▶ [GIVEN EXERCISE] Set the listing down unchanged, minus every embedded image.

▶ [INFORMATION SHOWN]
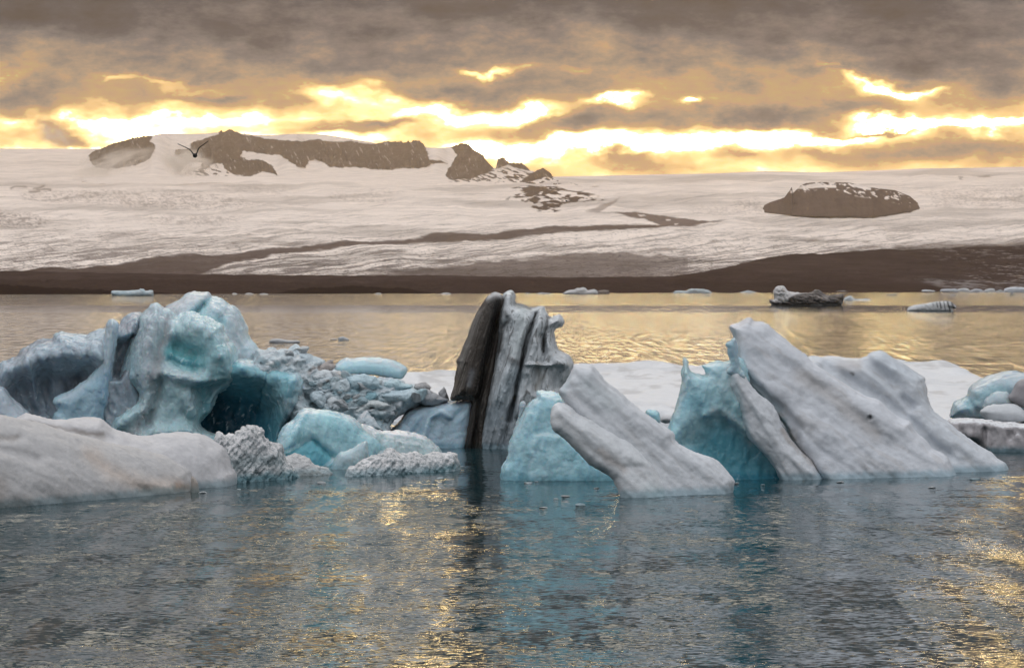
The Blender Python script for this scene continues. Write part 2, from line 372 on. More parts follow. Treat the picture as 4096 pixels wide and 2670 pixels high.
def water_material():
    m, nt, b = new_mat('lagoon_water'); N = nt.nodes; L = nt.links
    N.remove(b)
    geo = N.new('ShaderNodeNewGeometry'); sep = N.new('ShaderNodeSeparateXYZ'); L.new(geo.outputs['Position'], sep.inputs[0])
    def vm(op, a, bb=None, c=None):
        n = N.new('ShaderNodeVectorMath'); n.operation = op
        for i, v in enumerate((a, bb, c)):
            if v is None: continue
            if isinstance(v, bpy.types.NodeSocket): L.new(v, n.inputs[i])
            else: n.inputs[i].default_value = v
        return n
    def mt(op, a, bb=None, c=None):
        n = N.new('ShaderNodeMath'); n.operation = op
        for i, v in enumerate((a, bb, c)):
            if v is None: continue
            if isinstance(v, bpy.types.NodeSocket): L.new(v, n.inputs[i])
            else: n.inputs[i].default_value = v
        return n.outputs[0]
    def mr(x, a, bb, c, d, sm=True):
        n = N.new('ShaderNodeMapRange'); 
        if sm: n.interpolation_type = 'SMOOTHSTEP'
        L.new(x, n.inputs[0])
        for i, v in enumerate((a, bb, c, d)): n.inputs[i + 1].default_value = v
        return n.outputs[0]
    y = sep.outputs[1]
    def slopes(scale, detail, rot, sx, seed):
        mp = N.new('ShaderNodeMapping'); mp.inputs['Scale'].default_value = (sx, 1, 1); mp.inputs['Rotation'].default_value = (0, 0, rot)
        mp.inputs['Location'].default_value = (seed, seed * 1.7, 0)
        L.new(geo.outputs['Position'], mp.inputs[0])
        n = N.new('ShaderNodeTexNoise'); n.noise_dimensions = '2D'; n.inputs['Scale'].default_value = scale; n.inputs['Detail'].default_value = detail; n.inputs['Roughness'].default_value = .55
        L.new(mp.outputs[0], n.inputs['Vector'])
        return vm('SUBTRACT', n.outputs['Color'], (.5, .5, .5)).outputs[0]
    s1 = slopes(8.5, 4, .22, .5, 3.0)       # ripples
    s2 = slopes(1.5, 4, -.2, .5, 11.0)     # small waves
    s3 = slopes(.30, 4, .12, .45, 23.0)      # long undulation and gusts
    # calm water lies in the lee of the ice, wind ruffles the open lagoon
    gust = N.new('ShaderNodeTexNoise'); gust.noise_dimensions = '2D'; gust.inputs['Scale'].default_value = .045; gust.inputs['Detail'].default_value = 3
    gm = N.new('ShaderNodeMapping'); gm.inputs['Scale'].default_value = (.35, 1, 1); L.new(geo.outputs['Position'], gm.inputs[0]); L.new(gm.outputs[0], gust.inputs['Vector'])
    yy = mt('MULTIPLY_ADD', mt('SUBTRACT', gust.outputs['Fac'], .5), 22.0, y)
    lee = mr(yy, 66, 84, 1.0, .20)
    open_ = mr(yy, 118, 170, 0.0, .55)
    amp = mt('MAXIMUM', lee, open_)
    band = N.new('ShaderNodeValToRGB'); L.new(mr(y, 0, 2000, 0, 1, False), band.inputs[0])   # wind lanes far out on the lagoon
    e = band.color_ramp.elements
    st = [(0, 1), (.07, .90), (.14, .70), (.295, .55), (.305, .10), (.40, .08), (.43, .75), (.47, .5), (.50, .85), (.60, .6), (.63, .9), (.75, .8), (.84, .7), (1, .6)]
    for i, (p, s) in enumerate(st):
        q = e[i] if i < 2 else e.new(p)
        q.position = p; q.color = (s, s, s, 1)
    e[1].position = .07
    amp = mt('MULTIPLY', amp, band.outputs['Color'])
    def patch(sx, sy, seed, lo, hi):       # cat's paws: ruffled and smooth patches
        mp = N.new('ShaderNodeMapping'); mp.inputs['Scale'].default_value = (sx, sy, 1); mp.inputs['Location'].default_value = (seed, seed, 0); L.new(geo.outputs['Position'], mp.inputs[0])
        n = N.new('ShaderNodeTexNoise'); n.noise_dimensions = '2D'; n.inputs['Scale'].default_value = 1; n.inputs['Detail'].default_value = 3; L.new(mp.outputs[0], n.inputs['Vector'])
        return mr(n.outputs['Fac'], .36, .64, lo, hi)
    amp = mt('MULTIPLY', amp, patch(1.3, .10, 5.0, .35, 1.65))
    amp = mt('MULTIPLY', amp, patch(.22, .28, 9.0, .6, 1.4))
    def sc(v, k):
        n = vm('SCALE', v); n.inputs[3].default_value = k; return n.outputs[0]
    tot = vm('ADD', vm('ADD', sc(s1, 1.15), sc(s2, .5)).outputs[0], sc(s3, .50)).outputs[0]
    n = vm('SCALE', tot); L.new(amp, n.inputs[3])
    tot = vm('MULTIPLY_ADD', n.outputs[0], (1, 1, 0), (0, 0, 1)).outputs[0]
    nrm = vm('NORMALIZE', tot).outputs[0]
    gl = N.new('ShaderNodeBsdfGlossy'); gl.inputs['Roughness'].default_value = .03; gl.inputs['Color'].default_value = (.95, .95, .95, 1)
    df = N.new('ShaderNodeBsdfDiffuse'); df.inputs['Color'].default_value = (.012, .040, .048, 1)
    fr = N.new('ShaderNodeFresnel'); fr.inputs['IOR'].default_value = 1.33
    L.new(nrm, gl.inputs['Normal']); L.new(nrm, fr.inputs['Normal'])
    mx = N.new('ShaderNodeMixShader'); L.new(fr.outputs[0], mx.inputs[0]); L.new(df.outputs[0], mx.inputs[1]); L.new(gl.outputs[0], mx.inputs[2])
    L.new(mx.outputs[0], N['Material Output'].inputs['Surface'])
    return m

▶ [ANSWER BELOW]
The Blender Python script for this scene continues. Write part 2, from line 372 on. More parts follow. Treat the picture as 4096 pixels wide and 2670 pixels high.
def water_material():
    m, nt, b = new_mat('lagoon_water'); N = nt.nodes; L = nt.links
    N.remove(b)
    geo = N.new('ShaderNodeNewGeometry'); sep = N.new('ShaderNodeSeparateXYZ'); L.new(geo.outputs['Position'], sep.inputs[0])
    def vm(op, a, bb=None, c=None):
        n = N.new('ShaderNodeVectorMath'); n.operation = op
        for i, v in enumerate((a, bb, c)):
            if v is None: continue
            if isinstance(v, bpy.types.NodeSocket): L.new(v, n.inputs[i])
            else: n.inputs[i].default_value = v
        return n
    def mt(op, a, bb=None, c=None):
        n = N.new('ShaderNodeMath'); n.operation = op
        for i, v in enumerate((a, bb, c)):
            if v is None: continue
            if isinstance(v, bpy.types.NodeSocket): L.new(v, n.inputs[i])
            else: n.inputs[i].default_value = v
        return n.outputs[0]
    def mr(x, a, bb, c, d, sm=True):
        n = N.new('ShaderNodeMapRange'); 
        if sm: n.interpolation_type = 'SMOOTHSTEP'
        L.new(x, n.inputs[0])
        for i, v in enumerate((a, bb, c, d)): n.inputs[i + 1].default_value = v
        return n.outputs[0]
    y = sep.outputs[1]
    def slopes(scale, detail, rot, sx, seed):
        mp = N.new('ShaderNodeMapping'); mp.inputs['Scale'].default_value = (sx, 1, 1); mp.inputs['Rotation'].default_value = (0, 0, rot)
        mp.inputs['Location'].default_value = (seed, seed * 1.7, 0)
        L.new(geo.outputs['Position'], mp.inputs[0])
        n = N.new('ShaderNodeTexNoise'); n.noise_dimensions = '2D'; n.inputs['Scale'].default_value = scale; n.inputs['Detail'].default_value = detail; n.inputs['Roughness'].default_value = .55
        L.new(mp.outputs[0], n.inputs['Vector'])
        return vm('SUBTRACT', n.outputs['Color'], (.5, .5, .5)).outputs[0]
    s1 = slopes(8.5, 4, .22, .5, 3.0)       # ripples
    s2 = slopes(1.5, 4, -.2, .5, 11.0)     # small waves
    s3 = slopes(.30, 4, .12, .45, 23.0)      # long undulation and gusts
    # calm water lies in the lee of the ice, wind ruffles the open lagoon
    gust = N.new('ShaderNodeTexNoise'); gust.noise_dimensions = '2D'; gust.inputs['Scale'].default_value = .045; gust.inputs['Detail'].default_value = 3
    gm = N.new('ShaderNodeMapping'); gm.inputs['Scale'].default_value = (.35, 1, 1); L.new(geo.outputs['Position'], gm.inputs[0]); L.new(gm.outputs[0], gust.inputs['Vector'])
    yy = mt('MULTIPLY_ADD', mt('SUBTRACT', gust.outputs['Fac'], .5), 22.0, y)
    lee = mr(yy, 66, 84, 1.0, .20)
    open_ = mr(yy, 118, 170, 0.0, .55)
    amp = mt('MAXIMUM', lee, open_)
    band = N.new('ShaderNodeValToRGB'); L.new(mr(y, 0, 2000, 0, 1, False), band.inputs[0])   # wind lanes far out on the lagoon
    e = band.color_ramp.elements
    st = [(0, 1), (.07, .90), (.14, .70), (.295, .55), (.305, .10), (.40, .08), (.43, .75), (.47, .5), (.50, .85), (.60, .6), (.63, .9), (.75, .8), (.84, .7), (1, .6)]
    for i, (p, s) in enumerate(st):
        q = e[i] if i < 2 else e.new(p)
        q.position = p; q.color = (s, s, s, 1)
    e[1].position = .07
    amp = mt('MULTIPLY', amp, band.outputs['Color'])
    def patch(sx, sy, seed, lo, hi):       # cat's paws: ruffled and smooth patches
        mp = N.new('ShaderNodeMapping'); mp.inputs['Scale'].default_value = (sx, sy, 1); mp.inputs['Location'].default_value = (seed, seed, 0); L.new(geo.outputs['Position'], mp.inputs[0])
        n = N.new('ShaderNodeTexNoise'); n.noise_dimensions = '2D'; n.inputs['Scale'].default_value = 1; n.inputs['Detail'].default_value = 3; L.new(mp.outputs[0], n.inputs['Vector'])
        return mr(n.outputs['Fac'], .36, .64, lo, hi)
    amp = mt('MULTIPLY', amp, patch(1.3, .10, 5.0, .35, 1.65))
    amp = mt('MULTIPLY', amp, patch(.22, .28, 9.0, .6, 1.4))
    def sc(v, k):
        n = vm('SCALE', v); n.inputs[3].default_value = k; return n.outputs[0]
    tot = vm('ADD', vm('ADD', sc(s1, 1.15), sc(s2, .5)).outputs[0], sc(s3, .50)).outputs[0]
    n = vm('SCALE', tot); L.new(amp, n.inputs[3])
    tot = vm('MULTIPLY_ADD', n.outputs[0], (1, 1, 0), (0, 0, 1)).outputs[0]
    nrm = vm('NORMALIZE', tot).outputs[0]
    gl = N.new('ShaderNodeBsdfGlossy'); gl.inputs['Roughness'].default_value = .03; gl.inputs['Color'].default_value = (.95, .95, .95, 1)
    df = N.new('ShaderNodeBsdfDiffuse'); df.inputs['Color'].default_value = (.012, .040, .048, 1)
    fr = N.new('ShaderNodeFresnel'); fr.inputs['IOR'].default_value = 1.33
    L.new(nrm, gl.inputs['Normal']); L.new(nrm, fr.inputs['Normal'])
    mx = N.new('ShaderNodeMixShader'); L.new(fr.outputs[0], mx.inputs[0]); L.new(df.outputs[0], mx.inputs[1]); L.new(gl.outputs[0], mx.inputs[2])
    L.new(mx.outputs[0], N['Material Output'].inputs['Surface'])
    return m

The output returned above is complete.